Approximately three years after a delinquency, the country can declare a foreclosure, and the title is transferred to the county treasurer. The state or local municipality has the right to claim the property in exchange for the payment of unpaid taxes (plus interest and other costs) to the county. If they choose not to exercise the right, the property is put up for sale at a public auction.

In this case, the city claimed Sinclair’s property by paying Oakland County the minimum bid, and the title was transferred to Southfield. That means that there was no surplus.

Sinclair didn’t expressly object to what happened to this point. As she claimed in her petition, her concern is what the City did next—it transferred the property to the Southfield Neighborhood Revitalization Initiative for a nominal amount. The Initiative, a for-profit organization, has rehabbed similar tax-delinquent properties and sold them. Sinclair alleges that what happened to her, and homeowners like her, was part of a conspiracy to unlawfully target properties for their surplus value.

Rafaeli Distinguished

In another high-profile case, Rafaeli, LLC v. Oakland County, the Michigan Supreme Court held that when a tax-foreclosed property is sold at auction, the taxpayer is entitled to the difference between the sale price and the minimum bid. Keeping the surplus, they found, is considered an unlawful taking. But the Rafaeli court held there is no takings claim without a surplus. Since the city paid the minimum bid in Sinclair, the county claimed there was no surplus, and therefore, no violation of Rafaeli.

Petitioners And Sinclair

The petitioners to the Supreme Court were Andrew Meisner, Oakland County Treasurer, and Oakland County, Michigan—not Marion Sinclair. As the losing party at the appellate level, they petitioned for writ of certiorari.

However, Sinclair filed the initial court action in district court. She also sought to represent a proposed class of former property owners in Southfield who also lost their homes through tax foreclosure proceedings (the proposed class is also similar, procedurally, to Tyler).

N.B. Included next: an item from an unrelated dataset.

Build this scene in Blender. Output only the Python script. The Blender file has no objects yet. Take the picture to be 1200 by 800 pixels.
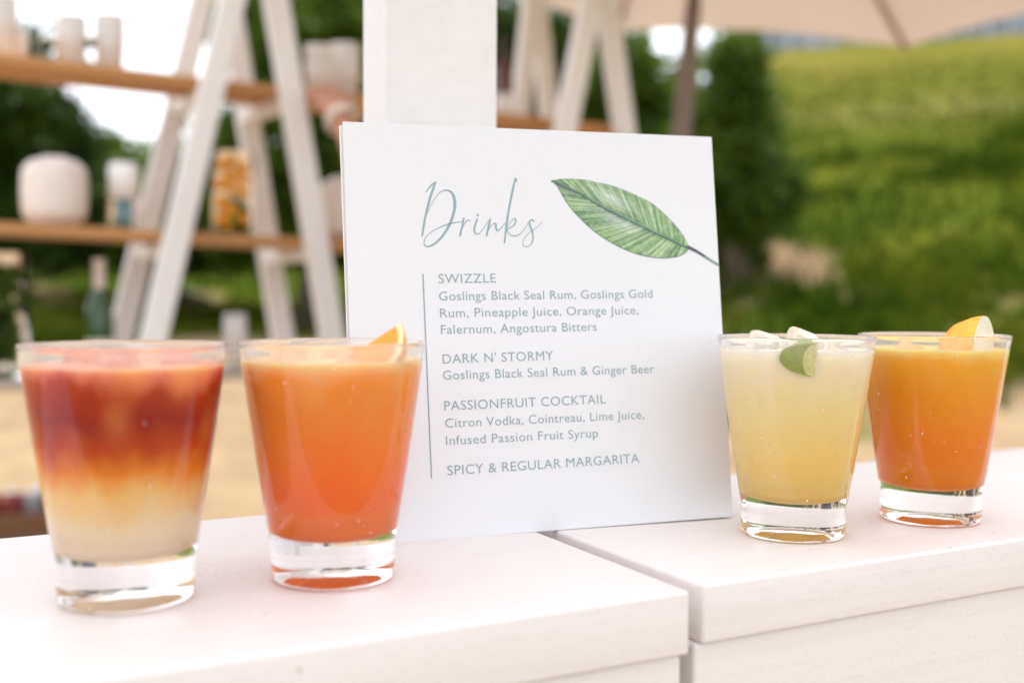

The district court dismissed her complaint on Feb. 28, 2022, finding, among other things, that under Rafaeli, the only property interest that can be pursued in a takings action in a foreclosure is for the surplus proceeds and, as noted, Oakland County received no surplus proceeds here.

Sinclair appealed to the Sixth Circuit. The Sixth Circuit had reversed the district court’s order on Dec. 29, 2022, holding that a taking under the Federal Takings Clause occurs the moment a Michigan tax authority forecloses and takes “absolute title” to a delinquent taxpayer’s property because the authority has also taken the owner’s “equitable title.”

This, the Sixth Circuit found, made Michigan’s right-of-first-refusal-without-a-sale approach unconstitutional under federal law—specifically the Fifth Amendment under the U.S. Constitution. The Fifth Amendment makes clear that private property shall not “be taken for public use, without just compensation.”

Tax Authority Argument

The petitioners argued that the Sixth Circuit’s decision is contrary to the notion that different state courts might view property rights and takings claims differently. That, they claim, supplants a recent Michigan Supreme Court decision. And, they suggested, it created a circuit split (referencing the Eighth Circuit decision in Tyler, which would later be overturned at the Supreme Court).

The tax authorities argued that Michigan property law alone should dictate the result in this case. They claim that the Sixth Circuit’s decision effectively struck down a state statute and rewrote state property law on an issue that had already been decided by the state’s highest court.

Taxpayer’s Argument

Sinclair argued that the Sixth Circuit correctly held that the county’s actions amounted to an unlawful taking, violating the federal constitution. Therefore, she claimed that the review at the Supreme Court was unwarranted. Additionally, Sinclair noted that the Supreme Court recently resolved this issue in Tyler, effectively resolving the circuit split and indirectly affirming Hall v. Meisner (The Supreme Court denied the petition for a writ of certiorari in that case on June 20, 2023).

Sixth Circuit’s Findings

The Sixth Circuit ultimately vacated the district court’s judgment to the extent that it denied Sinclair the right to file a second amended complaint alleging among other things, a federal takings claim, a procedural due process claim, and an unjust enrichment claim against Oakland County. The Sixth Circuit ordered the case remanded (sent back) to the district court on those claims. The district judgment was otherwise affirmed.

What Does It All Mean?

Sinclair isn’t precisely a win for the taxpayer—yet. But it’s likely headed that way. It’s the latest in a string of cases favoring the homeowner in foreclosure cases. The move isn’t going unnoticed by state legislatures. According to the Pacific Legal Foundation, the organization that represented Geraldine Tyler at the Supreme Court, “State by state, legislatures are banning home equity theft.”

In Tyler, the Supreme Court ruled that property rights are fundamental and cannot be erased by a state statute. “The taxpayer must render unto Caesar what is Caesar’s,” Chief Justice John Roberts wrote in that opinion, “but no more.”

The case is Sinclair v. Meisner (No. 22-1264, cert. denied).